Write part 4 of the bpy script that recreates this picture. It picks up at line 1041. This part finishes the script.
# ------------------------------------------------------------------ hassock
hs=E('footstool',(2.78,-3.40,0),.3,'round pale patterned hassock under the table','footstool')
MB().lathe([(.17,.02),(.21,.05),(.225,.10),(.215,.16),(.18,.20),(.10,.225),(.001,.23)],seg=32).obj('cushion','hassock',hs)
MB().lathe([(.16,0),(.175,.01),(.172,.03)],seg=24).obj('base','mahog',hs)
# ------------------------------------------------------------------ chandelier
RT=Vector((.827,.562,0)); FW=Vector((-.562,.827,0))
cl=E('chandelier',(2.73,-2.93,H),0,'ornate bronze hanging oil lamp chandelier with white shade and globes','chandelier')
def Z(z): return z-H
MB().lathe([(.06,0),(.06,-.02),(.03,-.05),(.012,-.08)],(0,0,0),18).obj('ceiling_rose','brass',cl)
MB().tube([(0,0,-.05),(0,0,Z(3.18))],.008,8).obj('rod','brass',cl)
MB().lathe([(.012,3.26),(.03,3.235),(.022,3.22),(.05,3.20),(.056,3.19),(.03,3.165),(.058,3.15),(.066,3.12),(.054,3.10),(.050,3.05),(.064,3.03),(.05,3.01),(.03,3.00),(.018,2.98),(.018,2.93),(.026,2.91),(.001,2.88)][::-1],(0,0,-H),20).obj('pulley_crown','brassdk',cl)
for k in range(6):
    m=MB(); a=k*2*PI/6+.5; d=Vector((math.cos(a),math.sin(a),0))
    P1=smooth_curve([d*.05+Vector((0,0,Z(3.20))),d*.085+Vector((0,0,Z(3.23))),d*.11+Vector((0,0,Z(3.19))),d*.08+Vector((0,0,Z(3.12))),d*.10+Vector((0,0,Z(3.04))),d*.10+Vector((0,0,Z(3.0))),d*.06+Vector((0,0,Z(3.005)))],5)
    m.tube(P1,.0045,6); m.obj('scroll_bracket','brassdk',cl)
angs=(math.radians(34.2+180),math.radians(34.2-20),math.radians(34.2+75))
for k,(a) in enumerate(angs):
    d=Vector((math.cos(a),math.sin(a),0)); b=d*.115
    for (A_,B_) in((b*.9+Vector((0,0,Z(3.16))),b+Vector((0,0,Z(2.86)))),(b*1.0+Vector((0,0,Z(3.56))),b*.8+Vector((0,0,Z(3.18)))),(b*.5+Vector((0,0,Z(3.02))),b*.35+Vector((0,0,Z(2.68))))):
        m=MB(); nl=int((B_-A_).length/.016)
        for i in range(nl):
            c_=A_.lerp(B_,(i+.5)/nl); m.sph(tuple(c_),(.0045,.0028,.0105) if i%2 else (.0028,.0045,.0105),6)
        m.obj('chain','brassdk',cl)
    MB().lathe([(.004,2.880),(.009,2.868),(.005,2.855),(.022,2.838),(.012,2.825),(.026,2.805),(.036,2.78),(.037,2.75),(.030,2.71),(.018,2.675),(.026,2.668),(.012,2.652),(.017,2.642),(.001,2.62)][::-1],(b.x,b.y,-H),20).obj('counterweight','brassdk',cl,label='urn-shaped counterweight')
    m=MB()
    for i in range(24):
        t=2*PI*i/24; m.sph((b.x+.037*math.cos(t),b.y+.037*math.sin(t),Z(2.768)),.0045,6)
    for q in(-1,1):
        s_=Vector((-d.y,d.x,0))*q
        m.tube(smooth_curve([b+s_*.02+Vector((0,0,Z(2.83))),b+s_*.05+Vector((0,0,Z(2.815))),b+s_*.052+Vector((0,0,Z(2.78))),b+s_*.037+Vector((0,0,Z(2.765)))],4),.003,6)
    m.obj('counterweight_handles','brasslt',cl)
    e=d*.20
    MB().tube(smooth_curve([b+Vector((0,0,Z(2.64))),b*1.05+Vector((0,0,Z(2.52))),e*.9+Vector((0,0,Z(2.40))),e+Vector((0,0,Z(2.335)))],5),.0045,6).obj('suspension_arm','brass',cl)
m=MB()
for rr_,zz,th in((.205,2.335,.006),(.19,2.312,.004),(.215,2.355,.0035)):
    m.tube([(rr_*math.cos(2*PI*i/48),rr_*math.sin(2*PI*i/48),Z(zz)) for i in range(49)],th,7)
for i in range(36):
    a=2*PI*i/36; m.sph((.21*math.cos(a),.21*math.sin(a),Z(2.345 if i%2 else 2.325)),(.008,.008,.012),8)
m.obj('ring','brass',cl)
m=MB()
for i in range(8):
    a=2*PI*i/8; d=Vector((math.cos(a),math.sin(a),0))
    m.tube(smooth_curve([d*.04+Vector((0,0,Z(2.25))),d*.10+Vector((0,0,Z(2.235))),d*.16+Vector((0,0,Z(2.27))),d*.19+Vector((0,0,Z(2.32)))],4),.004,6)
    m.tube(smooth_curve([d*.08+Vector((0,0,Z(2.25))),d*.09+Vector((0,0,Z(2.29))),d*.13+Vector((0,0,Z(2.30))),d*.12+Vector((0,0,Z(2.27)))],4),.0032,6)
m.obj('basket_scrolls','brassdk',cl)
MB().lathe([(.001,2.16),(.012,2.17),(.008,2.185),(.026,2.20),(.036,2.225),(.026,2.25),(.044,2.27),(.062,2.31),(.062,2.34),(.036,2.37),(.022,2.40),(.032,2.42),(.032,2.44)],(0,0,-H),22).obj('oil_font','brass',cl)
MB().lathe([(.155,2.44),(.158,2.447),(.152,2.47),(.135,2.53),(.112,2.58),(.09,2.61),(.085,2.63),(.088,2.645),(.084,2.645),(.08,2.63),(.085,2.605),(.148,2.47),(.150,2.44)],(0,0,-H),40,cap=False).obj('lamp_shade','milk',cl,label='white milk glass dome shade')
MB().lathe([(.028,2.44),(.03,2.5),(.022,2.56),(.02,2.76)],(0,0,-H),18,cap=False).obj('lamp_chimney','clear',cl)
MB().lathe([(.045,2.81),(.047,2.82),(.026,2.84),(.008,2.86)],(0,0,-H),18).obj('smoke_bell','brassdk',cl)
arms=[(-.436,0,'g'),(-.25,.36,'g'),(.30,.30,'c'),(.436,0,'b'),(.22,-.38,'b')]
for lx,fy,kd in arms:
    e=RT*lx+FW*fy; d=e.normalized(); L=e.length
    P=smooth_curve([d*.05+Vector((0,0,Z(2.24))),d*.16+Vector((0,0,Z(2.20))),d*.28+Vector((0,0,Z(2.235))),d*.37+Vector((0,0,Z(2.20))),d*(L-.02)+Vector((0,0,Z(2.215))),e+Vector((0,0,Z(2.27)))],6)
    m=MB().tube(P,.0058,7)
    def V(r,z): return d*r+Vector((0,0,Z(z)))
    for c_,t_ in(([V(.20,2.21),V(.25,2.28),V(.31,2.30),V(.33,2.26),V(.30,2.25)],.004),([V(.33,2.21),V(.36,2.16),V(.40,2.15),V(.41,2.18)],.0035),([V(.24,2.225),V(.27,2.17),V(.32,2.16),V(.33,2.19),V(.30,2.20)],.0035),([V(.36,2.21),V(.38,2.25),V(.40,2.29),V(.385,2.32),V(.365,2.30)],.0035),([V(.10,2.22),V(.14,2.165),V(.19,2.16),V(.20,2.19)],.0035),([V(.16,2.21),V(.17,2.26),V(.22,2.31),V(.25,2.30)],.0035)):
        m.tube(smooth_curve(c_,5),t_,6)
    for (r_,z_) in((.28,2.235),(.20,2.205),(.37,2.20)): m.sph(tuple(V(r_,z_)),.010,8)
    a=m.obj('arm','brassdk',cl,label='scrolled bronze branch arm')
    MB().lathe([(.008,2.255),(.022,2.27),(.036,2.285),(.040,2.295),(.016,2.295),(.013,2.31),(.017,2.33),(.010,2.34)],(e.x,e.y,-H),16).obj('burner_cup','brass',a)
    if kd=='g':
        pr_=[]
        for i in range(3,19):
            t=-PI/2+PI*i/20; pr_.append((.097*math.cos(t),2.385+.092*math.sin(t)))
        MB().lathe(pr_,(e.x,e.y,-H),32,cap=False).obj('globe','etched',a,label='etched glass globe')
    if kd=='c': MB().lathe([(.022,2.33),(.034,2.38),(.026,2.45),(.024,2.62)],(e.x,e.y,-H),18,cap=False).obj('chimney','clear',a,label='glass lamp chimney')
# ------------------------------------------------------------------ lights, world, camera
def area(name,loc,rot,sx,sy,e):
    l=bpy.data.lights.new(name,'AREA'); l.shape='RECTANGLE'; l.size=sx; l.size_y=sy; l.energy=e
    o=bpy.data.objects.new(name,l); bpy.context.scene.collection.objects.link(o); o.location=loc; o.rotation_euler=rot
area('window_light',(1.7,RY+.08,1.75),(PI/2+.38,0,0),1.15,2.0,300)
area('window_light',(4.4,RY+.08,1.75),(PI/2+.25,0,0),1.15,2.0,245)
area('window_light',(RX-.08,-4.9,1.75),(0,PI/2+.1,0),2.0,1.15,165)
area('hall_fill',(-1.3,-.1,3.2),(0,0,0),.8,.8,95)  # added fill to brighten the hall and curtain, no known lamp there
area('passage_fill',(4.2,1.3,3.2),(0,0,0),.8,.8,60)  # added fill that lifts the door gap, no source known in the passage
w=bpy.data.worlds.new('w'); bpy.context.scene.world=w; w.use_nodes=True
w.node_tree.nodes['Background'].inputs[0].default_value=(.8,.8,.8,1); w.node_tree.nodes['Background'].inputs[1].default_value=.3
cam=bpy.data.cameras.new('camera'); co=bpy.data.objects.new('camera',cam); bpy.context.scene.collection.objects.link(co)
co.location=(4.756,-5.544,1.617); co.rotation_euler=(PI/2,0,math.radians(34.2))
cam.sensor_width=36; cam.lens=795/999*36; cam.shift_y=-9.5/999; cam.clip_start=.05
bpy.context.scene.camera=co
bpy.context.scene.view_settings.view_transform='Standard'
______________________________
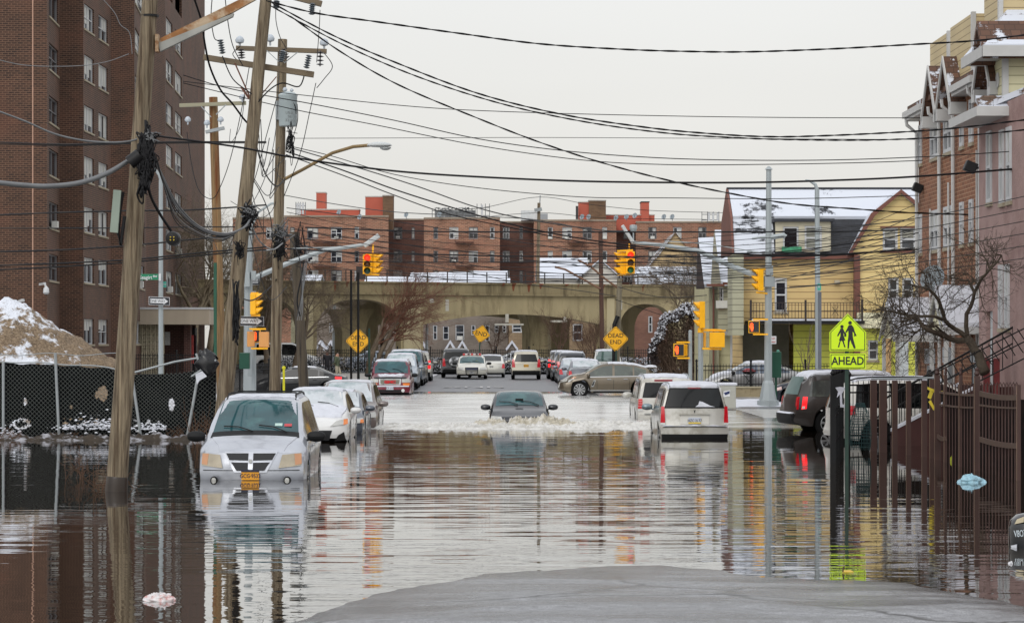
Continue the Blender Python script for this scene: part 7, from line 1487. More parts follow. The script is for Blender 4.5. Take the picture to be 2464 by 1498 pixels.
______________________________
WHAT NEEDS TO BE DONE
How many lines in the listing above contain "picture"? Answer with the number alone.

TASK OUTPUT
2